The United Kingdom economy appears to be on track to have another quarter of 0.8 per cent GDP growth according to many economists. The Bank of England, admittedly among the more optimistic forecasters, believes GDP will grow 3.5 per cent this year. Strong growth is also expected in 2015. Unemployment is falling faster than expected. Austerity measures at home and abroad delayed recovery by a couple of years but it is now happening. There are headwinds, in particular a struggling eurozone market for our goods and services, geopolitical risks, and any knock to business confidence if a referendum on European Union membership appears more likely. Moreover, with government trying to move from deficits to surpluses it is relying on other parts of the economy – households, for example – to be travelling in the other direction. There are real questions about how sustainable this recovery is but it may be some months before the answer becomes clear. We may have had an election by then.

Labour’s cost-of-living campaign is getting such traction because people’s incomes are still falling behind inflation. Even though inflation is relatively low at 1.5 per cent, average wages are only growing at 0.7 per cent. New pay settlements are running at around two per cent increases, but fewer people are changing jobs than has been the case so this is not most people’s experience. And a large proportion of new jobs created are low-skilled. There are many people working part time who want more work but who have yet to find it.

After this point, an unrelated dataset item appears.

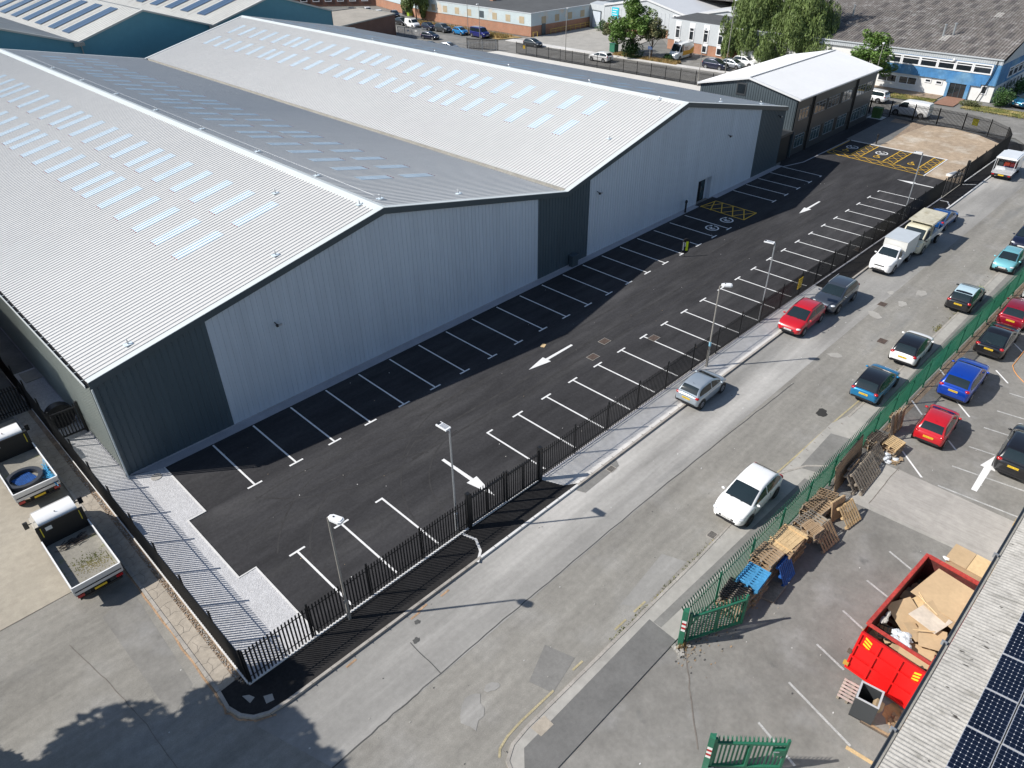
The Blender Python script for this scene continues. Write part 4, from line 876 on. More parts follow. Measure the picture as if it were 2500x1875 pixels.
for ri, n in ((3, 12), (5, 12), (1, 12)):
    for k in range(n):
        y0 = 6.4+k*6.35
        for dy in (0, 1.5):
            b = MB(); s0, s1 = (.10, .89) if ri < 5 else (.18, .89)
            (xa, za), (xb, zb) = on_slope(ri, s0), on_slope(ri, s1)
            vs = [(xa, y0+dy, za+.16), (xb, y0+dy, zb+.16), (xb, y0+dy+1.42, zb+.16), (xa, y0+dy+1.42, za+.16)]
            vs += [(x, y, z-.08) for x, y, z in vs]
            b.add(vs, [(3, 2, 1, 0), (0, 1, 5, 4), (1, 2, 6, 5), (2, 3, 7, 6), (3, 0, 4, 7)], m_pv)
            b.build('solar_panel_row', parent=te)
        b = MB(); yr = y0+4.4
        (xa, za), (xb, zb) = on_slope(ri, .1), on_slope(ri, .78)
        b.add([(xa, yr, za+.08), (xb, yr, zb+.08), (xb, yr+.25, zb+.08), (xa, yr+.25, za+.08)], [(3, 2, 1, 0)], m_asb2); b.build('roof_rail', parent=te)

# brick annexe beside the teal building
an = thing('brick_annexe', 'flat roofed brown brick annexe attached beyond the teal gable', 'annexe', (0, 0, 0))
A_ = [(73.4, 97.5), (92.5, 103.6), (92.5, 117), (73.4, 117)]
b = MB(); b.prism(A_, 0, 4.4, m_brick_d); b.build('wall', parent=an)
b = MB(); b.prism([(73.7, 98), (92.2, 103.9), (92.2, 116.7), (73.7, 116.7)], 4.4, 4.46, m_flatroof_p); b.build('roof', parent=an)
b = MB(); b.band(A_, .3, 4.4, m_gutter, h=.22, closed=True); b.build('parapet', parent=an)
b = MB(); b.box(-.6, .6, -.06, 0, 1.5, 2.4, m_winwhite, Matrix.Translation((83.7, 100.75, 0)) @ Matrix.Rotation(R(17.7), 4, 'Z')); b.build('window', parent=an)
# ================================================================ VEHICLES
PAINT = {}
def paint(name, c, metal=.0, rough=.28):
    if name not in PAINT: PAINT[name] = M(name+' paint', c, rough, metal=metal, layers=((1.2, .04),), coat=1, spec=.5)
    return PAINT[name]
def smooth(tab, x):
    """monotone cubic through the table"""
    if x <= tab[0][0]: return tab[0][1]
    if x >= tab[-1][0]: return tab[-1][1]
    n = len(tab); dl = [(tab[i+1][1]-tab[i][1])/max(1e-6, tab[i+1][0]-tab[i][0]) for i in range(n-1)]
    ms = [dl[0]]+[0 if dl[i-1]*dl[i] <= 0 else 2*dl[i-1]*dl[i]/(dl[i-1]+dl[i]) for i in range(1, n-1)]+[dl[-1]]
    for i in range(n-1):
        if x <= tab[i+1][0]:
            h = tab[i+1][0]-tab[i][0]; t = (x-tab[i][0])/h
            return tab[i][1]*(1+2*t)*(1-t)**2+ms[i]*h*t*(1-t)**2+tab[i+1][1]*t*t*(3-2*t)+ms[i+1]*h*t*t*(t-1)
def interp(tab, x):
    if x <= tab[0][0]: return tab[0][1]
    for (a, va), (b, vb) in zip(tab, tab[1:]):
        if x <= b: return va+(vb-va)*(x-a)/(b-a)
    return tab[-1][1]
KIND = dict(
    hatch=dict(L=3.98, W=1.74, H=1.47, nose=.74, cowl=.97, belt=.93, xfb=1.12, xfr=.22, xrr=-1.42, xrb=-1.86, tail=.95, wb=1.26),
    small=dict(L=3.5, W=1.65, H=1.47, nose=.74, cowl=.98, belt=.93, xfb=1.10, xfr=.25, xrr=-1.22, xrb=-1.64, tail=.93, wb=1.17),
    big=dict(L=4.3, W=1.81, H=1.51, nose=.75, cowl=.99, belt=.95, xfb=1.18, xfr=.22, xrr=-1.45, xrb=-2.0, tail=.98, wb=1.32),
    estate=dict(L=4.45, W=1.77, H=1.52, nose=.72, cowl=.96, belt=.95, xfb=1.0, xfr=.30, xrr=-1.88, xrb=-2.14, tail=.95, wb=1.34),
    suv=dict(L=4.58, W=1.86, H=1.65, nose=.88, cowl=1.11, belt=1.07, xfb=1.12, xfr=.24, xrr=-1.66, xrb=-2.16, tail=1.10, wb=1.36),
    saloon=dict(L=4.68, W=1.83, H=1.40, nose=.68, cowl=.92, belt=.92, xfb=1.10, xfr=.12, xrr=-.95, xrb=-2.02, tail=1.0, wb=1.41),
    mpv=dict(L=4.6, W=1.82, H=1.66, nose=.75, cowl=1.05, belt=1.0, xfb=1.35, xfr=.45, xrr=-1.92, xrb=-2.2, tail=1.0, wb=1.38),
    van=dict(L=4.95, W=1.92, H=1.95, nose=.92, cowl=1.18, belt=1.12, xfb=1.62, xfr=.98, xrr=-2.36, xrb=-2.45, tail=1.1, wb=1.6),
    smallvan=dict(L=4.3, W=1.8, H=1.82, nose=.82, cowl=1.08, belt=1.05, xfb=1.3, xfr=.6, xrr=-2.0, xrb=-2.12, tail=1.05, wb=1.37),
    bigvan=dict(L=5.9, W=2.02, H=2.65, nose=1.05, cowl=1.35, belt=1.3, xfb=2.2, xfr=1.45, xrr=-2.85, xrb=-2.93, tail=1.2, wb=1.85),
    pickup=dict(L=5.2, W=1.82, H=1.78, nose=.98, cowl=1.15, belt=1.12, xfb=1.45, xfr=.82, xrr=.22, xrb=.08, tail=1.0, wb=1.55),
    truckcab=dict(L=5.6, W=1.98, H=2.2, nose=.98, cowl=1.3, belt=1.25, xfb=2.42, xfr=1.78, xrr=.62, xrb=.55, tail=1.0, wb=1.7),
)
WHEELS = {}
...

This real pain being felt across the UK needs to be addressed. One way to do this is to promise to remove important economic injustices. Labour has called this well on energy prices, for example. However this is only one part of the solution. To rely solely on this approach is to fight parties such as the United Kingdom Independence party and the Scottish National party on their own ground. Alone, it can be divisive and other parties will always want to go further because it can become the politics of getting a bigger share for myself. In our unequal society there is much justification for this and there is a lot to be done, but alone it is not an approach that will help everyone in the UK fulfil their potential. For that, we need, for example, a growing economy and a massive boost to education and infrastructure spending. We need policies that will match the scale of the challenge.

And we need to be credible on spending. Once again, the zero-based spending review stands out as essential. To be successful it has to be about more than telling shadow ministers what they cannot spend, though that is part of it. Labour needs to be the party of effective spending and we need to convince people that Labour will spend wisely, only when necessary, and where we can show spending will work. That is why I have been calling since we lost the election for us to address this issue head-on, particularly with an effective spending guarantee and a consistent message across the party. Especially this close to an election, we need to demonstrate across the Labour movement that our politics are both radical and mature. The opinion polls show there is still some way to go on spending, but we are doing serious work on this issue. We now need to use this conference to get across the message that Labour gets it on spending and will do what is necessary to invest in the economic future of the UK.